Work to complete:
Retype, exactly as they stand, the lines from the start of the data to the line that contains "from mathutils import Vector, Matrix", both ends included. Leave the pictures out.

Dataset content:
════════════════
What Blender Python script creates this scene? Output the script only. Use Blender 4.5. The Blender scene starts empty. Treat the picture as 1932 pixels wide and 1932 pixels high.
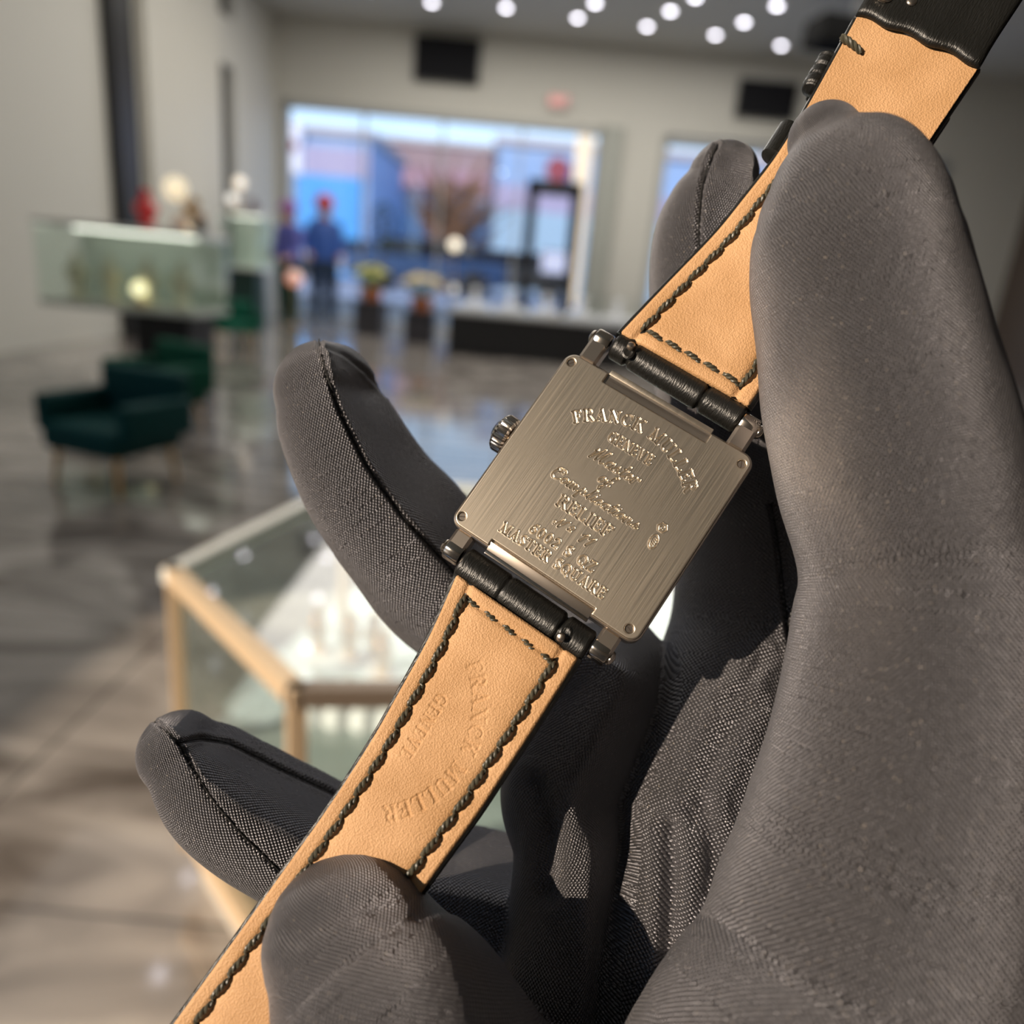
import bpy, bmesh, math, random
import numpy as np
from mathutils import Vector, Matrix

random.seed(7)
rng = np.random.default_rng(7)
SC = bpy.context.scene
COL = SC.collection
PI = math.pi

# ------------------------------------------------------------------ camera
F_PX, C_PX = 1405.0, 966.0
EYE = 1.0
_p, _ro = math.radians(17.5), math.radians(5.2)
FW = np.array([0, math.cos(_p), -math.sin(_p)])
_U0 = np.array([0, math.sin(_p), math.cos(_p)])
_R0 = np.array([1.0, 0, 0])
RT = math.cos(_ro) * _R0 + math.sin(_ro) * _U0
UP = -math.sin(_ro) * _R0 + math.cos(_ro) * _U0
CAMP = np.array([0, 0, EYE])

cam_data = bpy.data.cameras.new('camera')
cam = bpy.data.objects.new('camera', cam_data)
COL.objects.link(cam)
cam.matrix_world = Matrix(((RT[0], UP[0], -FW[0], 0), (RT[1], UP[1], -FW[1], 0), (RT[2], UP[2], -FW[2], EYE), (0, 0, 0, 1)))
cam_data.sensor_fit = 'HORIZONTAL'
cam_data.sensor_width = 36.0
cam_data.lens = 36.0 * F_PX / 1932.0
cam_data.clip_start = 0.01
cam_data.clip_end = 500
cam_data.dof.use_dof = True
cam_data.dof.focus_distance = 0.0965
cam_data.dof.aperture_fstop = 11.5
SC.camera = cam

# ------------------------------------------------------------------ world, sun, lamps, exposure
SC.view_settings.view_transform = 'Standard'
SC.view_settings.look = 'None'
SC.view_settings.gamma = 1
SC.view_settings.use_curve_mapping = False
SC.view_settings.exposure = 0.0
SC.cycles.transparent_max_bounces = 32
SC.cycles.max_bounces = 10

world = bpy.data.worlds.new('sky'); SC.world = world; world.use_nodes = True
wn, wl = world.node_tree.nodes, world.node_tree.links
wn.clear()
wo = wn.new('ShaderNodeOutputWorld'); wb = wn.new('ShaderNodeBackground')
wg = wn.new('ShaderNodeTexCoord'); ws = wn.new('ShaderNodeSeparateXYZ'); wr = wn.new('ShaderNodeValToRGB')
wl.new(wg.outputs['Generated'], ws.inputs[0]); wl.new(ws.outputs['Z'], wr.inputs[0])
wr.color_ramp.elements[0].position = 0.0; wr.color_ramp.elements[0].color = (0.47, 0.62, 0.78, 1)
wr.color_ramp.elements[1].position = 0.6; wr.color_ramp.elements[1].color = (0.16, 0.30, 0.58, 1)
wl.new(wr.outputs[0], wb.inputs[0]); wb.inputs[1].default_value = 2.3
wl.new(wb.outputs[0], wo.inputs[0])

SUN_CV = np.array([0.775, 0.215, 0.595])          # travel direction: right, down, away
SUN_W = SUN_CV[0] * RT - SUN_CV[1] * UP + SUN_CV[2] * FW
sd = bpy.data.lights.new('sun', 'SUN'); sun = bpy.data.objects.new('sun', sd); COL.objects.link(sun)
sd.energy = 6.5; sd.angle = math.radians(0.6); sd.color = (1.0, 0.82, 0.63)
sun.rotation_euler = Vector(SUN_W).to_track_quat('-Z', 'Y').to_euler()
sun.location = (-6, -4, 5)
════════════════
Result of this task:
What Blender Python script creates this scene? Output the script only. Use Blender 4.5. The Blender scene starts empty. Treat the picture as 1932 pixels wide and 1932 pixels high.
import bpy, bmesh, math, random
import numpy as np
from mathutils import Vector, Matrix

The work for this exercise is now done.